29 U.S.C. § 207(a)(1). Typically, whether an employee is covered under the FLSA is not in dispute, as the FLSA broadly covers not only individuals who are engaged in commerce or the production of goods for commerce (“individual coverage”) but also those who may not satisfy this standard but who are employed by a covered employer — an “enterprise engaged in commerce or the production of goods for commerce” (“enterprise coverage”). Occasionally, however, coverage disputes do arise, particularly when a claim involves a small company that seems to operate only within one state.

Such was the case with Wendy St. Elien, who worked as an administrative assistant for All County Environmental Services, a small pest control company in Broward County, Florida. St. Elien sued All County and its owners, claiming they had violated the FLSA by failing to pay her overtime. The primary issue at trial was whether the company had sufficient interstate contacts to bring St. Elien within the FLSA’s individual coverage clause. To establish such coverage, St. Elien asserted that she called the company’s out-of-state customers, primarily to obtain payment information from, or permission to access the property of, “snowbird” customers, that is, those who lived out of state most of the year but spent their winters in Florida.
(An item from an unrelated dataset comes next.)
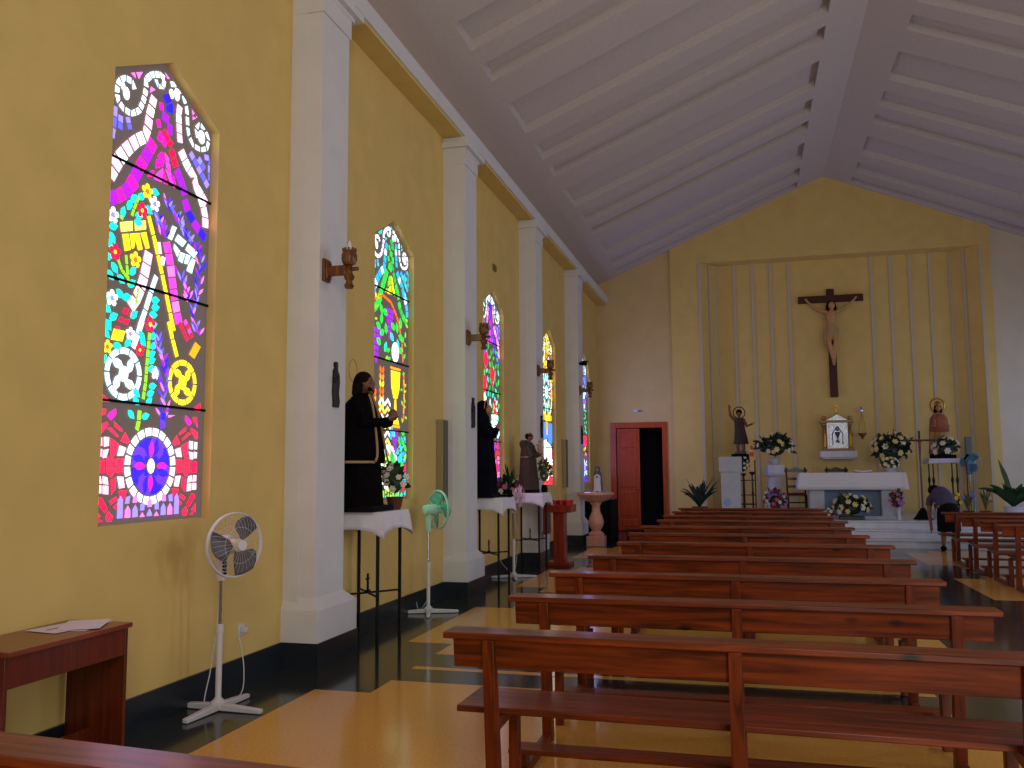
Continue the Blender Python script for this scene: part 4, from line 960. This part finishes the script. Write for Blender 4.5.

St. Elien also telephoned out-of-state vendors to discuss billings and payments regarding local purchases made by All County. St. Elien made regularly made these types of telephone calls three to five times per week.

Two days into the trial, the district court granted judgment as a matter of law in favor of All County, finding that the company was not covered by the FLSA. The trial court premised its decision primarily on Thorne v. All Restoration Services, Inc., 448 F.3d 1264 (11th Cir. 2006), which held that for an employee to be “engaged in commerce,” he “must be directly participating in the actual movement of persons or things in interstate commerce by (i) working for an instrumentality of interstate commerce, e.g., transportation or communication industry employees, or by (ii) regularly using the instrumentalities of interstate commerce in his work, e.g., regular and recurrent use of interstate telephone, telegraph, mails, or travel.” Id. at 1266. The trial court concluded that St. Elien could not satisfy either prong of this standard and dismissed the case. St Elien appealed and the Eleventh Circuit reversed.
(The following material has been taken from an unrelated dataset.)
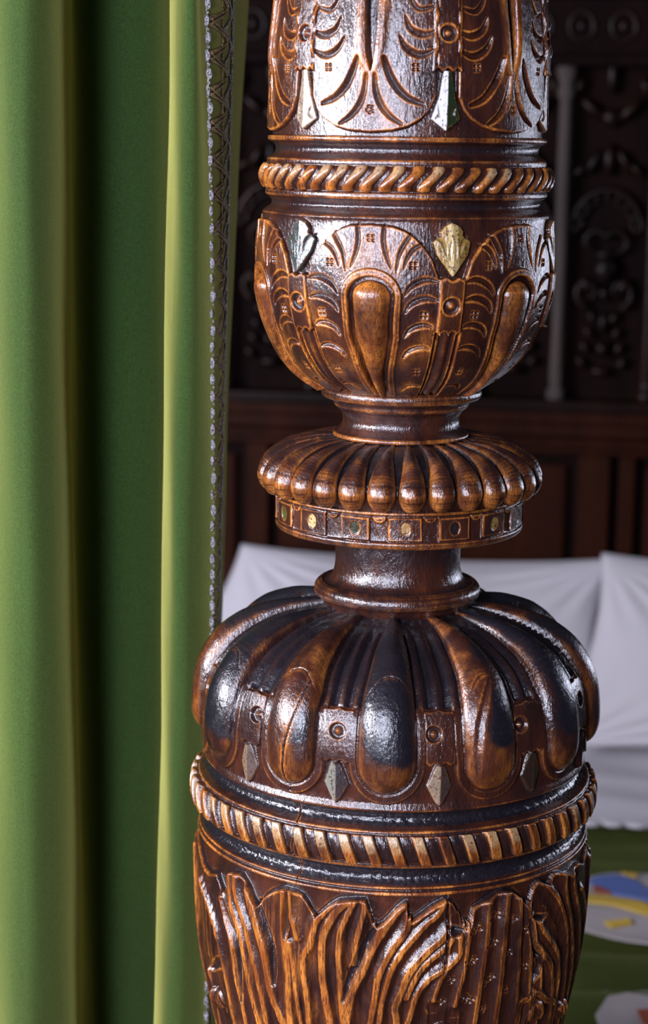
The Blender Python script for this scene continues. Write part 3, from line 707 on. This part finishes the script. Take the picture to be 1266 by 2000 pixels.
def vase():
    s = Sec([(.1655, -.5818), (.1640, -.5828), (.1642, -.6100), (.1632, -.6434), (.1600, -.6833), (.1500, -.7351), (.1455, -.7573), (.1250, -.8400), (.1180, -.8600)], 83, .0006)
    ang = wrap(s.TH, 180); z = s.Zj
    tp = sorted([(-90, -.588), (-80, -.592)]+TOP+[(66, -.589), (72, -.596), (78, -.586), (84, -.598), (90, -.588)])
    ta = np.array([p[0] for p in tp]); tz = np.array([p[1] for p in tp])
    zt = np.interp(ang, ta, tz)
    d = np.minimum(zt-z, np.minimum(np.interp(ang-1.0, ta, tz), np.interp(ang+1.0, ta, tz))-z+.0032)
    leaf = ss(-.0004, .0016, d)
    # above the leaf tips a sunk ground, dished towards the leaf
    D = np.full(s.R.shape, 9.0); W = np.ones(s.R.shape)
    extra = [(4, [(-86, -.600), (-85, -.64), (-82, -.70), (-80, -.76)]), (4, [(86, -.600), (86, -.64), (85, -.70), (84, -.76)]), (4, [(80, -.60), (80.5, -.65), (80, -.70), (79, -.76)])]
    for w_, pts in RIDGES+extra:
        pts = list(pts)
        if pts[0][1] < -.675:                                      # carry the rib on down the vase
            (a0, z0), (a1, z1) = pts[0], pts[1]
            k = (a0-a1)/max(z1-z0, .004); k = max(-120, min(120, k))
            pts = [(a0+k*.05*.6, z0-.05), (a0+k*.02, z0-.02)]+pts
            pts = [(pts[0][0]+k*.01, -.84)]+pts
        dd, _ = s.dist(ang, pts, .012)
        wm = w_*.00032+.0001
        e = dd-wm
        m = e < D; D[m] = e[m]; W[m] = wm
    s.h += leaf*(.0030+.0042*np.exp(-(np.clip(D, 0, 1)/.0034)**1.3)+.0010*ss(.006, .014, D))
    top = ss(.0009, -.0006, D)*leaf
    nb = vnoise(s.U, s.S/.03, 150, 1, 13, 3)
    s.wear += top*(1.15+1.1*nb)*ss(60, -35, s.TH)+top*(.5+.5*nb)+leaf*.30*ss(.004, 0, D)*ss(10, -30, s.TH)+leaf*np.clip(.25+.75*vnoise(s.U, s.S/.05, 300, 1, 33, 2), 0, 1)*(.10+.75*ss(15, -35, s.TH))  # streaky wear, boosted on the left half as painted-in window light
    # grain-following gouge marks
    s.h += leaf*.0006*vnoise(s.U, s.S/.06, 420, 1, 21, 2)
    for w_, pts in GROOVES:
        dd, T = s.dist(ang, pts, .012); wm = w_*.00100
        wm = wm*(.35+.65*np.sin(np.pi*np.clip(T*.9+.08, 0, 1)))
        s.h -= .0046*np.clip(1-dd/wm, 0, 1)**.8*(wm/wm.max()); s.stain += .8*np.clip(1.2-dd/wm, 0, 1)  # grooves darkened along their length
    for a0, z0 in PITS:
        for k in range(3):
            t = k*2.1+a0; s.pit(ang, a0+.75*math.cos(t), z0+.0021*math.sin(t), .0017, .0012)
    edge = np.exp(-(np.clip(-d, 0, 1)/.0022)**2)*(1-leaf)
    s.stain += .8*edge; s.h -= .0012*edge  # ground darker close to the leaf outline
    # scrolling leaf tips near the bottom of the view
    for a0, z0, r in ((45, -.700, .010), (62, -.716, .010), (13, -.698, .009), (-66, -.715, .010)):
        dd, _ = s.dist(ang, [(a0-.1, z0), (a0+.1, z0)], r*1.5)
        s.h += .0050*np.clip(1-(dd/r)**2, 0, 1)**.6
        for k in range(3):
            s.cut(ang, [(a0-2+k*2, z0+.006), (a0-1.2+k*2.2, z0-.002), (a0-1+k*2.6, z0-.010)], .0014, .0018)
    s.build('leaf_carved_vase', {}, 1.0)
vase()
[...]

In reversing and remanding the case (presumably for a retrial), the Court of Appeals noted that the district court had reached an improper conclusion when applying the second method recognized in Thorne by which individual FLSA coverage may be established, that is, when an employee regularly uses “interstate telephone, telegraph, mails, or travel.” Contrary to the trial court’s determination, a reasonable jury could conclude that St. Elien’s weekly telephone calls to clients and vendors were sufficient to establish individual FLSA coverage, the Eleventh Circuit found. The Court of Appeals noted that several Department of Labor (DOL) regulations supported this conclusion, including  29 C.F.R. § 779.103, which states in part that “employees engaged in interstate or foreign commerce include . . . workers who regularly use the mails, telephone or telegraph for interstate communication” and 29 C.F.R. § 776.23(d)(2), which provides in part that “employees who regularly use instrumentalities of commerce, such as the telephone, telegraph and mails for interstate communication are within the scope of the [FLSA].”

DISCLAIMER: Because of the generality of this update, the information provided herein may not be applicable in all situations and should not be acted upon without specific legal advice based on particular situations.